■ Goal: Write out every line of the material exactly as it appears.

■ Dataset extract:

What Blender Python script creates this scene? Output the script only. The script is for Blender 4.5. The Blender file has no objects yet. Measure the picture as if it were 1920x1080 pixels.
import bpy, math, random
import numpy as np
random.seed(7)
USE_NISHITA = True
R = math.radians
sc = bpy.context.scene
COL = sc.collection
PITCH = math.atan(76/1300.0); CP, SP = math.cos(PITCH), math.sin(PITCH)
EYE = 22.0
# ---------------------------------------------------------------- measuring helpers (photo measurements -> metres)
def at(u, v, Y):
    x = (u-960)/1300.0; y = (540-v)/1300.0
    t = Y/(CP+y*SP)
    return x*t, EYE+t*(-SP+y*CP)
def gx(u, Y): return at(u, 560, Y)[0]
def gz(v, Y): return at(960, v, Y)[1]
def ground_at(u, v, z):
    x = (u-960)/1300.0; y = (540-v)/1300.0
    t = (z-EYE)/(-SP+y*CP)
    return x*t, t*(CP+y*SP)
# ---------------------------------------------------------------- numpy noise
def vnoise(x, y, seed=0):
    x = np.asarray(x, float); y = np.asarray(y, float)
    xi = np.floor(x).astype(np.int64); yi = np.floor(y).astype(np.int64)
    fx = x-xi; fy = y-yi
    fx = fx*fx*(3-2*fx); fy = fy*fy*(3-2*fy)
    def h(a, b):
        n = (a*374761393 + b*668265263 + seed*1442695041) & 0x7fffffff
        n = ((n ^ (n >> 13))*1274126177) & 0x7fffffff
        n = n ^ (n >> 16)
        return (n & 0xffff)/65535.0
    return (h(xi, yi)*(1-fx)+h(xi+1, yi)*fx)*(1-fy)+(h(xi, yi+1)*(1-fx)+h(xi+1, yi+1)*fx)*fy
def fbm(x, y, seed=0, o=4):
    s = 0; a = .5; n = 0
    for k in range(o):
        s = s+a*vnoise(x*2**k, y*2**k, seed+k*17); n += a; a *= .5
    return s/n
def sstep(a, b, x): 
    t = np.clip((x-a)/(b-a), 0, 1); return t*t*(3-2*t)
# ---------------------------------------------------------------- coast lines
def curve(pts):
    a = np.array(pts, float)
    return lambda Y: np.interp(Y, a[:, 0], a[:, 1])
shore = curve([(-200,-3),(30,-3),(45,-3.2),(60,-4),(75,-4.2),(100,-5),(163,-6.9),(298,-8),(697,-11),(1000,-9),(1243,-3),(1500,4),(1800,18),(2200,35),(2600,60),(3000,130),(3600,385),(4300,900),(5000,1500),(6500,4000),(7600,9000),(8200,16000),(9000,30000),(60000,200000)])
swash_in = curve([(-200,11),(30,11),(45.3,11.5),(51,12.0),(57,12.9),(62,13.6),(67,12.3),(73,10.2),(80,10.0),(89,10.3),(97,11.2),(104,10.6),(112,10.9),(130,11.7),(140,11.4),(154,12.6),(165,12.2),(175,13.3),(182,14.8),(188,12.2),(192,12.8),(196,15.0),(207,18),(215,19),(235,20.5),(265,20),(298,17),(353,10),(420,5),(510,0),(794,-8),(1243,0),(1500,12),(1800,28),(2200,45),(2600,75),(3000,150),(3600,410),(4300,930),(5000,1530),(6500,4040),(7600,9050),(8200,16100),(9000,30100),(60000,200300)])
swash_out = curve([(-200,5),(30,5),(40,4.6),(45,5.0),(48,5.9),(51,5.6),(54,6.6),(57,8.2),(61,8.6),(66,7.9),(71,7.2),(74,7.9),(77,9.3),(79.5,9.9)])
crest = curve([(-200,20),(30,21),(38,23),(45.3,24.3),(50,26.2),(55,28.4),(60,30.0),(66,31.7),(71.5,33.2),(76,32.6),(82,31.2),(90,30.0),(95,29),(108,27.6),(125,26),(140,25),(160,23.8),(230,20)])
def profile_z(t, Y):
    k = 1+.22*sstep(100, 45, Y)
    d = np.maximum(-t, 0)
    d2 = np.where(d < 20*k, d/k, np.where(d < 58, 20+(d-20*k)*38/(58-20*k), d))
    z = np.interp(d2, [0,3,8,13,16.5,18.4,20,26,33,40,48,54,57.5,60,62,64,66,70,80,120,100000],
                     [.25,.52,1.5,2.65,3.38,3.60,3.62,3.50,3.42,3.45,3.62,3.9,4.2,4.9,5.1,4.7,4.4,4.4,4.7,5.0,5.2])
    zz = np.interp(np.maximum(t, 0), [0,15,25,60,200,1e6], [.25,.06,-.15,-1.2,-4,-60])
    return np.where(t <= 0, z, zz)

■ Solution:
What Blender Python script creates this scene? Output the script only. The script is for Blender 4.5. The Blender file has no objects yet. Measure the picture as if it were 1920x1080 pixels.
import bpy, math, random
import numpy as np
random.seed(7)
USE_NISHITA = True
R = math.radians
sc = bpy.context.scene
COL = sc.collection
PITCH = math.atan(76/1300.0); CP, SP = math.cos(PITCH), math.sin(PITCH)
EYE = 22.0
# ---------------------------------------------------------------- measuring helpers (photo measurements -> metres)
def at(u, v, Y):
    x = (u-960)/1300.0; y = (540-v)/1300.0
    t = Y/(CP+y*SP)
    return x*t, EYE+t*(-SP+y*CP)
def gx(u, Y): return at(u, 560, Y)[0]
def gz(v, Y): return at(960, v, Y)[1]
def ground_at(u, v, z):
    x = (u-960)/1300.0; y = (540-v)/1300.0
    t = (z-EYE)/(-SP+y*CP)
    return x*t, t*(CP+y*SP)
# ---------------------------------------------------------------- numpy noise
def vnoise(x, y, seed=0):
    x = np.asarray(x, float); y = np.asarray(y, float)
    xi = np.floor(x).astype(np.int64); yi = np.floor(y).astype(np.int64)
    fx = x-xi; fy = y-yi
    fx = fx*fx*(3-2*fx); fy = fy*fy*(3-2*fy)
    def h(a, b):
        n = (a*374761393 + b*668265263 + seed*1442695041) & 0x7fffffff
        n = ((n ^ (n >> 13))*1274126177) & 0x7fffffff
        n = n ^ (n >> 16)
        return (n & 0xffff)/65535.0
    return (h(xi, yi)*(1-fx)+h(xi+1, yi)*fx)*(1-fy)+(h(xi, yi+1)*(1-fx)+h(xi+1, yi+1)*fx)*fy
def fbm(x, y, seed=0, o=4):
    s = 0; a = .5; n = 0
    for k in range(o):
        s = s+a*vnoise(x*2**k, y*2**k, seed+k*17); n += a; a *= .5
    return s/n
def sstep(a, b, x): 
    t = np.clip((x-a)/(b-a), 0, 1); return t*t*(3-2*t)
# ---------------------------------------------------------------- coast lines
def curve(pts):
    a = np.array(pts, float)
    return lambda Y: np.interp(Y, a[:, 0], a[:, 1])
shore = curve([(-200,-3),(30,-3),(45,-3.2),(60,-4),(75,-4.2),(100,-5),(163,-6.9),(298,-8),(697,-11),(1000,-9),(1243,-3),(1500,4),(1800,18),(2200,35),(2600,60),(3000,130),(3600,385),(4300,900),(5000,1500),(6500,4000),(7600,9000),(8200,16000),(9000,30000),(60000,200000)])
swash_in = curve([(-200,11),(30,11),(45.3,11.5),(51,12.0),(57,12.9),(62,13.6),(67,12.3),(73,10.2),(80,10.0),(89,10.3),(97,11.2),(104,10.6),(112,10.9),(130,11.7),(140,11.4),(154,12.6),(165,12.2),(175,13.3),(182,14.8),(188,12.2),(192,12.8),(196,15.0),(207,18),(215,19),(235,20.5),(265,20),(298,17),(353,10),(420,5),(510,0),(794,-8),(1243,0),(1500,12),(1800,28),(2200,45),(2600,75),(3000,150),(3600,410),(4300,930),(5000,1530),(6500,4040),(7600,9050),(8200,16100),(9000,30100),(60000,200300)])
swash_out = curve([(-200,5),(30,5),(40,4.6),(45,5.0),(48,5.9),(51,5.6),(54,6.6),(57,8.2),(61,8.6),(66,7.9),(71,7.2),(74,7.9),(77,9.3),(79.5,9.9)])
crest = curve([(-200,20),(30,21),(38,23),(45.3,24.3),(50,26.2),(55,28.4),(60,30.0),(66,31.7),(71.5,33.2),(76,32.6),(82,31.2),(90,30.0),(95,29),(108,27.6),(125,26),(140,25),(160,23.8),(230,20)])
def profile_z(t, Y):
    k = 1+.22*sstep(100, 45, Y)
    d = np.maximum(-t, 0)
    d2 = np.where(d < 20*k, d/k, np.where(d < 58, 20+(d-20*k)*38/(58-20*k), d))
    z = np.interp(d2, [0,3,8,13,16.5,18.4,20,26,33,40,48,54,57.5,60,62,64,66,70,80,120,100000],
                     [.25,.52,1.5,2.65,3.38,3.60,3.62,3.50,3.42,3.45,3.62,3.9,4.2,4.9,5.1,4.7,4.4,4.4,4.7,5.0,5.2])
    zz = np.interp(np.maximum(t, 0), [0,15,25,60,200,1e6], [.25,.06,-.15,-1.2,-4,-60])
    return np.where(t <= 0, z, zz)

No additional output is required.